On Friday, October 3 at 7.30 p.m., we will begin the last concert weekend of the autumn edition of the ORGANy PLUS+® 2025 festival. As usual, in autumn we will visit Orunia and the small Salesian parish church of St. John Bosko, which houses a neo-romantic instrument from the organ company of Eduard Wittek built in 1911. With the help of this organ and… a trombone we will be transported to the world of music from the turn of the nineteenth and twentieth centuries. Even though this wind instrument combines its sound very well with the sound of the organ, it very rarely appears as a soloist. Its repertoire from that period is full of moving and very emotional works. Two masters, who have been performing in Germany for years, Professor Martin Schmeding of the Academy of Music in Leipzig on the organ and Frederic Belli – the first trombonist of the German Radio Orchestra in Stuttgart, will present – for the first time in Poland – a concert called + TROMBONE, which will present works for organ and trombone that will not leave us indifferent.
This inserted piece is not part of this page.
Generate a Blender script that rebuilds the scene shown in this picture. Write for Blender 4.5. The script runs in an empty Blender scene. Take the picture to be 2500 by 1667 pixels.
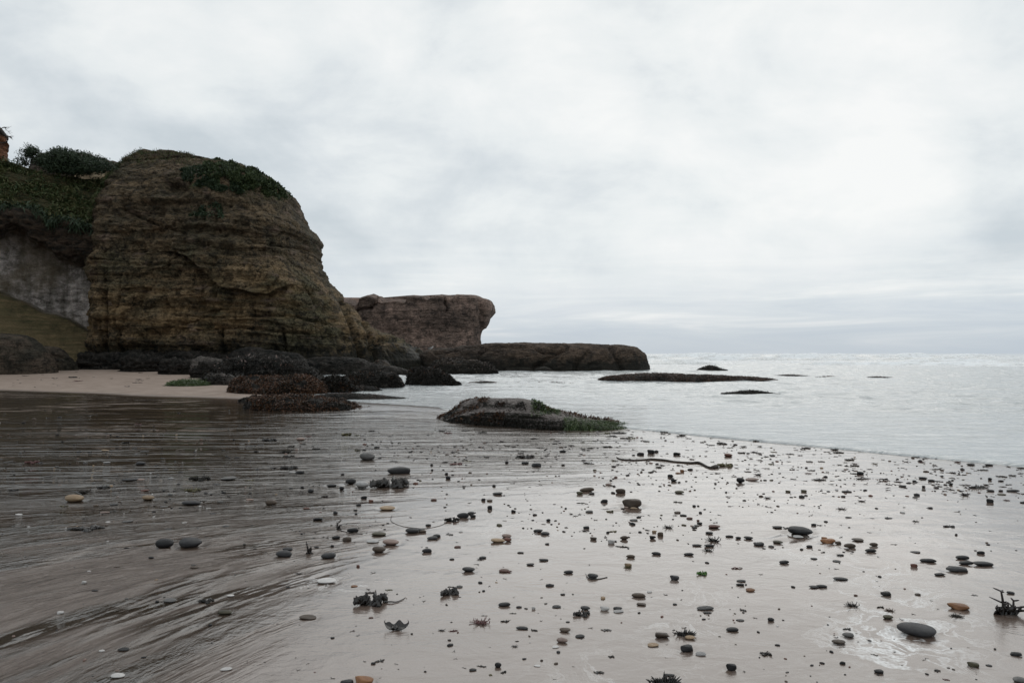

After a short journey into the late romanticism of central Europe, we will go much further. At the ORGANy PLUS+® 2025 festival there will be presented a form that has never been here before – an opera. Dido and Aeneas by Henry Purcell is one of those works that did not enjoy the fame it deserved during the composer’s lifetime, only to triumphantly return after several hundred years and be claimed as one of the most beautiful English operas. The composer took the libretto from the drama Brutus of Alba, or the Enchanted Lovers by Nahum Tate, which was written ten years earlier. The opera, one of the most English works, could not have sounded anywhere else, but in the Gdańsk Shakespeare Theatre in a semi-stage version. The opera was first performed in England in 1689, and in Gdańsk the work was presented twice, in 1978 on the stage of the Baltic Opera and as a student performance by the Academy of Music in 2011 – but it has never been performed in the style of the period. This time, a historically informed version on period instruments will be performed by the artistic team and soloists of the Warsaw Chamber Opera under the direction of the renowned Flemish conductor Dirk Vermeulen. This will be their debut in Gdańsk, by the way… See you at the Gdańsk Shakespeare Theatre on Saturday, October 4 at 7.30 p.m. This is quite a treat not only for lovers of early music, but also for connoisseurs of opera music. And just like in spring, we will use the Elizabethan stage, so we advise you to book your seats well in advance. Especially since we are preparing a nice surprise during the concert… Those who will be with us will find out.

This year’s ORGANy PLUS+® 2025 festival will end with a concert à rebours called + CORNETTO II. During this event, which will take place in the Franciscan Church of the Holy Trinity in Gdańsk on Sunday, October 5 at 3.30 p.m., we will hear organist Nicola Lamon and David Brutti playing on cornett – they are two pillars of the Italian ensemble Seicento Stravagante specializing in Italian Renaissance and early Baroque music. However, while at the spring concert we heard only Italian music performed by artists from Germany, this time the Italians have specially put together a program for our festival with Baroque and Renaissance works by artists from all over Europe, not only Italians, and for this review entitled – Alla magniera italiana – at our warm request they included an extremely difficult aria by Gdańsk cornetist Marcin Gremboszewski. This will be the first and only contemporary performance of the composition on cornett, which is considered almost impossible and many have already refused to perform this work. We are eagerly awaiting this exciting event.